How I (try to) avoid House Rule Suckage

I was thinking about the house rules I used to make for my games.

My house rules pretty much break down into two categories:

- simple, elegant rules that make something hard into something easy, or make something more fun.

- the rest.

I've had a lot in "the rest" category. Usually, they came about when I:

- had a desired end, and wrote rules to achieve that end no matter how I got there.

- replaced a working, simple rule with something complicated for no greater amount of fun.

- had no real idea what I was trying to add to the game, other than to simulate, replicate, or otherwise emulate something.

I still make house rules, but I keep trying to stick to a simple idea - make it easier, or make it more fun. Preferably both. If it doesn't make it easier, and/or doesn't make it more fun, it's useless cruft in my game.

So adding detail, if that detail gets everyone leaning in over the table to watch the resulting die rolls?
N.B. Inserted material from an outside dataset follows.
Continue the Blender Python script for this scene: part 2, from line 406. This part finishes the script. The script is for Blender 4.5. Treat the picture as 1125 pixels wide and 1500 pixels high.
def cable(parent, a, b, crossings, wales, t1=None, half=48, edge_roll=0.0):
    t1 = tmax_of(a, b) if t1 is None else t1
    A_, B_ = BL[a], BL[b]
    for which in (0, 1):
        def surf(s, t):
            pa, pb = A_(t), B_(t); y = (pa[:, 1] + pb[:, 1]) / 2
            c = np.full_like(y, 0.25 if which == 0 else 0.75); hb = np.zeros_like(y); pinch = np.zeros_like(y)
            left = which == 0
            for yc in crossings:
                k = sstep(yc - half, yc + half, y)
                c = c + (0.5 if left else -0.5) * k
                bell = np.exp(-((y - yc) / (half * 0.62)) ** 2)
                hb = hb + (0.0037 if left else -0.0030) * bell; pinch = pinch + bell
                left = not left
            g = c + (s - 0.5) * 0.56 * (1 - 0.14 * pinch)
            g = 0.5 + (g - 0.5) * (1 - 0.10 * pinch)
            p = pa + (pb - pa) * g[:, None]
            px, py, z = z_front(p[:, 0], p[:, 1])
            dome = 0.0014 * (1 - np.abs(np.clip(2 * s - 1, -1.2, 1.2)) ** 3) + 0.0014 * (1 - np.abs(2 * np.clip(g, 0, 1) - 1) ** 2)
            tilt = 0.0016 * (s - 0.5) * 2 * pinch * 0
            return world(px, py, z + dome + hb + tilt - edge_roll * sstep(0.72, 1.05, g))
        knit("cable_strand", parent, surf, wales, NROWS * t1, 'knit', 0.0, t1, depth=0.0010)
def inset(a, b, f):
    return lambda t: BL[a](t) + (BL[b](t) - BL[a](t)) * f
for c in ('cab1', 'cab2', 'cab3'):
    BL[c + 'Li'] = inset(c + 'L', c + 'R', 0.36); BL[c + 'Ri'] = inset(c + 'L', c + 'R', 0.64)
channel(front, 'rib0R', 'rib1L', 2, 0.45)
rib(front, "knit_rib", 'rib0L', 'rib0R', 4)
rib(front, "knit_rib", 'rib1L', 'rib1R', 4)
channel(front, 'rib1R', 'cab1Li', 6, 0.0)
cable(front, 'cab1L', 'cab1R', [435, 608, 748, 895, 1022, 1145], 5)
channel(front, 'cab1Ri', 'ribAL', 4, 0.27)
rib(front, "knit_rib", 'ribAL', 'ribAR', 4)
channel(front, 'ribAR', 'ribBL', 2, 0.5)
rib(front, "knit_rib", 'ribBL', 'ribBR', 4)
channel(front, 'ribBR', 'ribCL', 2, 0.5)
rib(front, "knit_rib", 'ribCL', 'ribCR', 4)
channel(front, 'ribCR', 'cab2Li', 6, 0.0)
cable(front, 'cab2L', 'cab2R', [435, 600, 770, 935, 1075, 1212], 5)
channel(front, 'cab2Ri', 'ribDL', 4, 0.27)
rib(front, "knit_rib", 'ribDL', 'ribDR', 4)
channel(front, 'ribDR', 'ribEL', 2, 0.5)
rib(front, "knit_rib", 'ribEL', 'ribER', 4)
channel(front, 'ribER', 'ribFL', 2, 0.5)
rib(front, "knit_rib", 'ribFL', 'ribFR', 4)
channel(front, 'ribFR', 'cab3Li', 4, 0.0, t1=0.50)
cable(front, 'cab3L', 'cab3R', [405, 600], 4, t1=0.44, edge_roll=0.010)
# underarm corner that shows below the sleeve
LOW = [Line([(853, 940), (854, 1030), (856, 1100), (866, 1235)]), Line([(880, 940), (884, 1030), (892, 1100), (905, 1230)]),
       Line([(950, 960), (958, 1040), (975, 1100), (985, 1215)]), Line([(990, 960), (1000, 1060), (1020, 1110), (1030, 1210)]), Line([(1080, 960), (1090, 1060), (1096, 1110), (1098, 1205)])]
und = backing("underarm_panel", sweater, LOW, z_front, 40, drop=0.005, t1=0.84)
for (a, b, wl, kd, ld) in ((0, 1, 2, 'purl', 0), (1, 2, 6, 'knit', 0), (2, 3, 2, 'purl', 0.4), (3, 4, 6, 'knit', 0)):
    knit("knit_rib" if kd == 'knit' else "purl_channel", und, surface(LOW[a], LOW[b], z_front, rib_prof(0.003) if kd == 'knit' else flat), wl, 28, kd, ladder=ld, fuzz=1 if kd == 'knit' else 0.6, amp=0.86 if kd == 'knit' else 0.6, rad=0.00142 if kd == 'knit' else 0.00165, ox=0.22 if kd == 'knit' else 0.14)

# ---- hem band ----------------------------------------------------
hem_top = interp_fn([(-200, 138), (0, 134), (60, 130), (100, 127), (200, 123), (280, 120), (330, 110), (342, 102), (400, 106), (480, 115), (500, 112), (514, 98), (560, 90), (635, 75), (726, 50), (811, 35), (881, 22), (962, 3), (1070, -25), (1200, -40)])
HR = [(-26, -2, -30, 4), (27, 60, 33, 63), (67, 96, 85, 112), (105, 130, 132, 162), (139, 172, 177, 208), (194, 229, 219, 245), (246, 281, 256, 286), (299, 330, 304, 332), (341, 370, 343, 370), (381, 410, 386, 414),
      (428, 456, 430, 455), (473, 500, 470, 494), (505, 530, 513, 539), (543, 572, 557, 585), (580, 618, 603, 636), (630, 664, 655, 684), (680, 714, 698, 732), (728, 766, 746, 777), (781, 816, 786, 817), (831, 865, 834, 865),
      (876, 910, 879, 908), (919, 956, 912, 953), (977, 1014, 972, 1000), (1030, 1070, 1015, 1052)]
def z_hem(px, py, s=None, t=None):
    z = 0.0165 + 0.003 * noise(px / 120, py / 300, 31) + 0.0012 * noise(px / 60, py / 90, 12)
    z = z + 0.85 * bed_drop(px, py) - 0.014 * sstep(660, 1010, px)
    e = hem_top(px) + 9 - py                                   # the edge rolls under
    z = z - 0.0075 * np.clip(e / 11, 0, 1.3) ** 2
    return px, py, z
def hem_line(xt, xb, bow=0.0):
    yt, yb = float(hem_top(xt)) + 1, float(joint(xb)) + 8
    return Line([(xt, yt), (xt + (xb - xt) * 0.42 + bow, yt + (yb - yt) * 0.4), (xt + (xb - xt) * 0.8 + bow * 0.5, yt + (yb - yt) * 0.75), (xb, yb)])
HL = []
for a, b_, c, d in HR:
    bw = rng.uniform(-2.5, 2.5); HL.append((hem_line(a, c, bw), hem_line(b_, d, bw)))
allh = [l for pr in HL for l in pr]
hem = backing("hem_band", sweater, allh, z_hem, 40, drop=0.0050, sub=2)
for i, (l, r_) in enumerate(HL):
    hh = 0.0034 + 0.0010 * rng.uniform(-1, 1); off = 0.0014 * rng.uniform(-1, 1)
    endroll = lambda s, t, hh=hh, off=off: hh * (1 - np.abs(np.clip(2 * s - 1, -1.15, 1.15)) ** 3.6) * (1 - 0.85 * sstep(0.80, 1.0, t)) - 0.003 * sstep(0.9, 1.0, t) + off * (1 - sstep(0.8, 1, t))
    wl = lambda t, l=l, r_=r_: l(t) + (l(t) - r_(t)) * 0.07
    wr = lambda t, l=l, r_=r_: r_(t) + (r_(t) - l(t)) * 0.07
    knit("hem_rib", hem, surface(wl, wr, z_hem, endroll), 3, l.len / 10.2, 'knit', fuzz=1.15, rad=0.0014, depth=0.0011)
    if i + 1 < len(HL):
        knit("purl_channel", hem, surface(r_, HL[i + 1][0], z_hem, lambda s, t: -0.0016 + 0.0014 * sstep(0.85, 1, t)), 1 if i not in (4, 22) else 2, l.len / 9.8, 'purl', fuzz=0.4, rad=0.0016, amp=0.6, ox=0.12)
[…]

Awesome! Good rule.

Simplifying something hard into something easy, so it takes less time to resolve something? Nice! Good rule.

Does both? Try to publish it.

Does neither? Probably dump-able crud.

Reality, complexity, verisimilitude? All unimportant if the game isn't running more smoothly or it's more fun to run.

I don't always achieve this, but I try to make myself ask that question whenever I come up with some "enhancement" to the games I play.